Death Cab for Cutie aims to “highlight the light and darkness at the same time” with “Here to Forever” single

Death Cab for Cutie aims to “highlight the light and darkness at the same time” with “Here to Forever” single
ABC/Randy Holmes

It may not be surprising that a band called Death Cab for Cutie would sing about dying — it’s in their name, after all — but you may not expect them to do it with such cheeriness.

The “Soul Meets Body” group’s current single, “Here to Forever,” finds frontman Ben Gibbard musing that all the actors in movies he watches from the ’50s “are all dead now.” And if you didn’t hear it the first time, Gibbard repeats the line “They’re all dead now” with a warm, exuberant harmony from his bandmates.

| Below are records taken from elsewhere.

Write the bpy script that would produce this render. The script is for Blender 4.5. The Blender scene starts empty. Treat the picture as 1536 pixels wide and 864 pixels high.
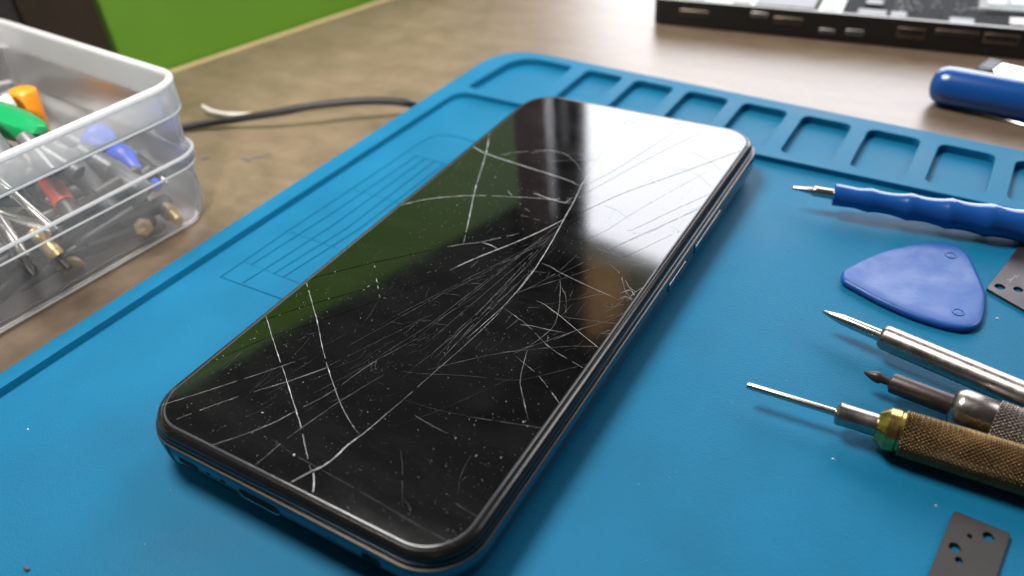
import bpy, bmesh, math, random
from mathutils import Vector, Matrix
random.seed(7)
S = 0.001                      # everything below is in millimetres, scaled to metres when a mesh is made
scn = bpy.context.scene
COL = scn.collection
PI = math.pi

# ------------------------------------------------------------------ camera (solved from the phone's edges)
FPX, CX, CY = 1206.47, 768.0, 432.0
R = Matrix(((0.8601335, -0.2652340, 0.4356848), (0.5057134, 0.5548335, -0.6606162), (-0.0665147, 0.7885498, 0.6113633)))
C = Vector((90.844, -137.155, 114.088))
def ray(p): return R @ Vector((p[0]-CX, -(p[1]-CY), -FPX))
def at(p, z):                  # a point of the photograph carried to the real height z
    a = ray(p); t = (z-C.z)/a.z
    return C + a*t
def aty(p, y):
    a = ray(p); return C + a*((y-C.y)/a.y)
def atx(p, x):
    a = ray(p); return C + a*((x-C.x)/a.x)
def rez(p, z1, z0=-6.9):
    q = C + (Vector((p[0], p[1], z0))-C)*((C.z-z1)/(C.z-z0))
    return (q.x, q.y)
ZM = -11.8                     # mat work surface
ZT = ZM+1.9                    # raised rim of the mat
ZD = ZM-3.2                    # desk top

# ------------------------------------------------------------------ mesh helpers
class MB:
    def __init__(s): s.v=[]; s.f=[]; s.m=[]
    def add(s, vs, fs, mi=0):
        o=len(s.v); s.v += [tuple(v) for v in vs]; s.f += [tuple(i+o for i in f) for f in fs]; s.m += [mi]*len(fs); return s
    def loft(s, loops, cap0=True, cap1=True, mi=0, closed=False):
        n=len(loops[0]); vs=[p for l in loops for p in l]; fs=[]
        L=len(loops)
        for k in range(L if closed else L-1):
            a=k*n; b=((k+1)%L)*n
            for i in range(n):
                j=(i+1)%n; fs.append((a+i,a+j,b+j,b+i))
        if not closed:
            if cap0: fs.append(tuple(range(n-1,-1,-1)))
            if cap1: fs.append(tuple((L-1)*n+i for i in range(n)))
        return s.add(vs,fs,mi)
    def box(s, c, h, rz=0, bev=0.0, mi=0, fr=None):
        # c centre, h half sizes; small rounded vertical and top edges
        r=max(bev,0.001)
        loops=[]
        for ins,z in ((r,-h[2]),(0,-h[2]+r),(0,h[2]-r),(r,h[2])):
            l=rrect(h[0]-ins,h[1]-ins,max(r-ins*0.5,0.02),3)
            loops.append([(p[0],p[1],z) for p in l])
        ca,sa=math.cos(rz),math.sin(rz)
        out=[]
        for l in loops:
            if fr: out.append([tuple(Vector(c)+fr@Vector(p)) for p in l])
            else: out.append([(c[0]+p[0]*ca-p[1]*sa, c[1]+p[0]*sa+p[1]*ca, c[2]+p[2]) for p in l])
        return s.loft(out,mi=mi)
    def lathe(s, p0, p1, prof, seg=32, mi=0, fn=None):
        p0=Vector(p0); ax=(Vector(p1)-p0).normalized()
        a=Vector((0,0,1)) if abs(ax.z)<0.9 else Vector((1,0,0))
        u=(a-ax*a.dot(ax)).normalized(); w=ax.cross(u)
        loops=[]
        for d,r in prof:
            l=[]
            for i in range(seg):
                t=2*PI*i/seg; rr=fn(d,t,r) if fn else r
                l.append(p0+ax*d+(u*math.cos(t)+w*math.sin(t))*rr)
            loops.append(l)
        return s.loft(loops,mi=mi)
    def tube(s, pts, r, seg=12, mi=0, rf=None):
        pts=[Vector(p) for p in pts]; loops=[]
        up=Vector((0,0,1))
        for i,p in enumerate(pts):
            d=(pts[min(i+1,len(pts)-1)]-pts[max(i-1,0)]).normalized()
            u=up-d*up.dot(d)
            if u.length<1e-4: u=Vector((1,0,0))-d*d.x
            u.normalize(); w=d.cross(u); rr=rf(i/(len(pts)-1)) if rf else r
            loops.append([p+(u*math.cos(2*PI*k/seg)+w*math.sin(2*PI*k/seg))*rr for k in range(seg)])
        return s.loft(loops,mi=mi)
    def sphere(s, c, r, sq=(1,1,1), seg=10, mi=0):
        loops=[]
        for k in range(1,seg):
            ph=PI*k/seg
            loops.append([(c[0]+r*sq[0]*math.sin(ph)*math.cos(2*PI*i/seg), c[1]+r*sq[1]*math.sin(ph)*math.sin(2*PI*i/seg), c[2]-r*sq[2]*math.cos(ph)) for i in range(seg)])
        return s.loft(loops,mi=mi)
    def holeplate(s, outer, holes, z0, z1, mi=0):
        def fill(z):
            bm=bmesh.new(); es=[]
            for lp in [outer]+holes:
                vs=[bm.verts.new((p[0],p[1],z)) for p in lp]
                for i in range(len(vs)): es.append(bm.edges.new((vs[i],vs[(i+1)%len(vs)])))
            bmesh.ops.triangle_fill(bm,use_beauty=True,use_dissolve=False,edges=es)
            bm.verts.index_update()
            vs=[tuple(v.co) for v in bm.verts]; fs=[]
            for f in bm.faces:
                ids=[v.index for v in f.verts]
                if f.calc_area()<1e-9: continue
                f.normal_update()
                if f.normal.z<0: ids.reverse()
                fs.append(tuple(ids))
            bm.free(); return vs,fs
        vs,fs=fill(z1); n=len(vs)
        vs2=[(v[0],v[1],z0) for v in vs]
        allf=list(fs)+[tuple(reversed([i+n for i in f])) for f in fs]
        o=0
        for lp in [outer]+holes:
            m=len(lp)
            for i in range(m):
                j=(i+1)%m
                allf.append((o+i,o+i+n,o+j+n,o+j))
            o+=m
        return s.add(vs+vs2,allf,mi)
    def build(s, name, mats, parent=None, base=None, ang=38, bevel=0, smooth=True):
        if not isinstance(mats,(list,tuple)): mats=[mats]
        b=Vector(base) if base is not None else (Vector(parent['_b']) if parent is not None and '_b' in parent else Vector((0,0,0)))
        me=bpy.data.meshes.new(name)
        me.from_pydata([((v[0]-b.x)*S,(v[1]-b.y)*S,(v[2]-b.z)*S) for v in s.v],[],s.f)
        for m in mats: me.materials.append(m)
        if len(mats)>1: me.polygons.foreach_set('material_index',s.m)
        bm=bmesh.new(); bm.from_mesh(me); bmesh.ops.recalc_face_normals(bm,faces=bm.faces); bm.to_mesh(me); bm.free()
        if smooth:
            me.polygons.foreach_set('use_smooth',[True]*len(me.polygons)); me.set_sharp_from_angle(angle=math.radians(ang))
        o=bpy.data.objects.new(name,me); COL.objects.link(o)
        if parent is not None:
            o.parent=parent
        else: o.location=b*S
        o['_b']=list(b)
        if bevel:
            md=o.modifiers.new('bevel','BEVEL'); md.width=bevel*S; md.segments=2; md.limit_method='ANGLE'; md.angle_limit=math.radians(40); md.harden_normals=False
        return o

def rrect(hx,hy,r,n=6,cx=0,cy=0):
    out=[]
    r=min(r,hx*0.999,hy*0.999)
    for (sx,sy,a0) in ((1,1,0),(-1,1,90),(-1,-1,180),(1,-1,270)):
        for k in range(n+1):
            t=math.radians(a0+90*k/n)
            out.append((cx+sx*(hx-r)+r*math.cos(t), cy+sy*(hy-r)+r*math.sin(t)))
    return out
def roundpoly(pts, rad, n=6):
    out=[]; N=len(pts)
    rads=rad if isinstance(rad,(list,tuple)) else [rad]*N
    for i in range(N):
        p=Vector(pts[i][:2]); a=(Vector(pts[i-1][:2])-p); b=(Vector(pts[(i+1)%N][:2])-p)
        la,lb=a.length,b.length; a/=la; b/=lb
        ang=a.angle(b); d=min(rads[i]/math.tan(ang/2),la*0.49,lb*0.49)
        A=p+a*d; B=p+b*d
        for k in range(n+1):
            t=k/n; q=A*(1-t)**2+p*2*t*(1-t)+B*t*t
            out.append((q.x,q.y))
    return out
def offset(pts, d):
    N=len(pts); out=[]
    ar=sum(pts[i][0]*pts[(i+1)%N][1]-pts[(i+1)%N][0]*pts[i][1] for i in range(N))
    sg=1 if ar>0 else -1
    for i in range(N):
        a=Vector(pts[i-1][:2]); b=Vector(pts[(i+1)%N][:2]); t=(b-a)
        if t.length<1e-9: out.append(tuple(pts[i][:2])); continue
        t.normalize(); nn=Vector((t.y,-t.x))*sg
        out.append((pts[i][0]+nn.x*d, pts[i][1]+nn.y*d))
    return out
def smoothpath(pts, n=8):
    pts=[Vector(p) for p in pts]; out=[]
    for i in range(len(pts)-1):
        p0=pts[max(i-1,0)];p1=pts[i];p2=pts[i+1];p3=pts[min(i+2,len(pts)-1)]
        for k in range(n):
            t=k/n
            out.append(0.5*((2*p1)+(p2-p0)*t+(2*p0-5*p1+4*p2-p3)*t*t+(3*p1-p0-3*p2+p3)*t**3))
    out.append(pts[-1]); return out
def chaikin(pts,k=1):
    pts=[Vector(p) for p in pts]
    for _ in range(k):
        o=[pts[0]]
        for a,b in zip(pts[:-1],pts[1:]): o+= [a*.8+b*.2, a*.2+b*.8]
        pts=o+[pts[-1]]
    return pts
def pad(p): return Vector((p[0],p[1],p[2] if len(p)>2 else 0))

def thing(name,label,cat,base,group=None):
    o=bpy.data.objects.new(name,None); COL.objects.link(o); o.empty_display_size=0.005
    o.location=Vector(base)*S; o['_b']=list(base); o['label']=label; o['category']=cat
    if group: o['group']=group
    return o
def tag(o,label,cat,group=None,kind=None):
    o['label']=label; o['category']=cat
    if group: o['group']=group
    if kind: o['kind']=kind
    return o

# ------------------------------------------------------------------ materials
def nmat(name):
    m=bpy.data.materials.new(name); m.use_nodes=True
    nt=m.node_tree; b=nt.nodes['Principled BSDF']; return m,nt,b
def N(nt,t,**k):
    n=nt.nodes.new(t)
    for a,v in k.items():
        if hasattr(n,a): setattr(n,a,v)
        else: n.inputs[a].default_value=v
    return n
def mat(name,col,rough=0.5,metal=0.0,var=0.0,vs=200,bump=0.0,bs=1500,ior=1.5,rv=0.0,coat=0.0,stretch=None,trans=0.0,spec=0.5,sss=0.0):
    m,nt,b=nmat(name); L=nt.links.new
    b.inputs['Base Color'].default_value=(*col,1); b.inputs['Roughness'].default_value=rough; b.inputs['Metallic'].default_value=metal
    b.inputs['IOR'].default_value=ior; b.inputs['Coat Weight'].default_value=coat; b.inputs['Coat Roughness'].default_value=0.05
    b.inputs['Transmission Weight'].default_value=trans; b.inputs['Specular IOR Level'].default_value=spec
    tc=N(nt,'ShaderNodeTexCoord'); co=tc.outputs['Object']
    if stretch:
        mp=N(nt,'ShaderNodeMapping'); mp.inputs['Scale'].default_value=stretch; L(co,mp.inputs['Vector']); co=mp.outputs['Vector']
    if var or rv:
        n=N(nt,'ShaderNodeTexNoise'); n.inputs['Scale'].default_value=vs; n.inputs['Detail'].default_value=5; n.inputs['Roughness'].default_value=0.6
        L(co,n.inputs['Vector'])
        if var:
            r=N(nt,'ShaderNodeMapRange'); r.inputs['From Min'].default_value=0.3; r.inputs['From Max'].default_value=0.7
            r.inputs['To Min'].default_value=1-var; r.inputs['To Max'].default_value=1+var
            L(n.outputs['Fac'],r.inputs['Value'])
            mx=N(nt,'ShaderNodeVectorMath',operation='SCALE'); mx.inputs[0].default_value=col
            L(r.outputs['Result'],mx.inputs['Scale']); L(mx.outputs['Vector'],b.inputs['Base Color'])
        if rv:
            r2=N(nt,'ShaderNodeMapRange'); r2.inputs['From Min'].default_value=0.3; r2.inputs['From Max'].default_value=0.7
            r2.inputs['To Min'].default_value=max(rough-rv,0.02); r2.inputs['To Max'].default_value=rough+rv
            L(n.outputs['Fac'],r2.inputs['Value']); L(r2.outputs['Result'],b.inputs['Roughness'])
    if bump:
        n2=N(nt,'ShaderNodeTexNoise'); n2.inputs['Scale'].default_value=bs; n2.inputs['Detail'].default_value=3
        L(co,n2.inputs['Vector'])
        bp=N(nt,'ShaderNodeBump'); bp.inputs['Strength'].default_value=bump; bp.inputs['Distance'].default_value=0.0003
        L(n2.outputs['Fac'],bp.inputs['Height']); L(bp.outputs['Normal'],b.inputs['Normal'])
    return m

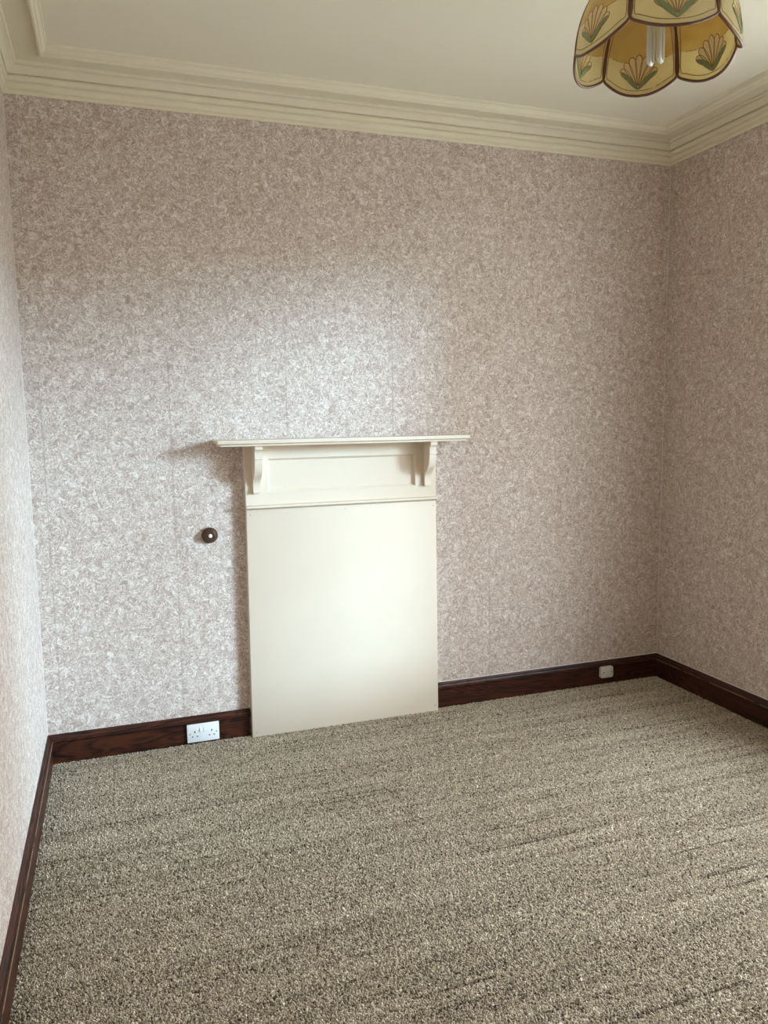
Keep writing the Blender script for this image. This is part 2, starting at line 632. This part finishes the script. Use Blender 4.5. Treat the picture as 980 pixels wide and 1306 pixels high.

Speaking with ABC Audio, bassist Nick Harmer shares that mismatching the tones of lyrics and the music within songs has long been a Death Cab staple.

“I think that one thing that we’ve done in this band, and certainly sonically, and we’ve kind of explored in our songs, is kind of this juxtaposition between either a heavy emotional content with more uplifting or lighter music or uplifting music with a darker, emotional lyrical content,” Harmer shares.

With “Here to Forever” specifically, that juxtaposition seems to be working, as the track currently sits at #2 on Billboard‘s Alternative Airplay chart, the highest ranking any Death Cab song has had on the tally since 2015’s “Black Sun.”

“I think we kind of like how those things can kind of push and pull against one another from an emotional place,” Harmer says. “[We] look for those moments where we can kind of highlight the sort of light and darkness at the same time.”

“Here to Forever” appears on the new Death Cab album Asphalt Meadows, which is out now.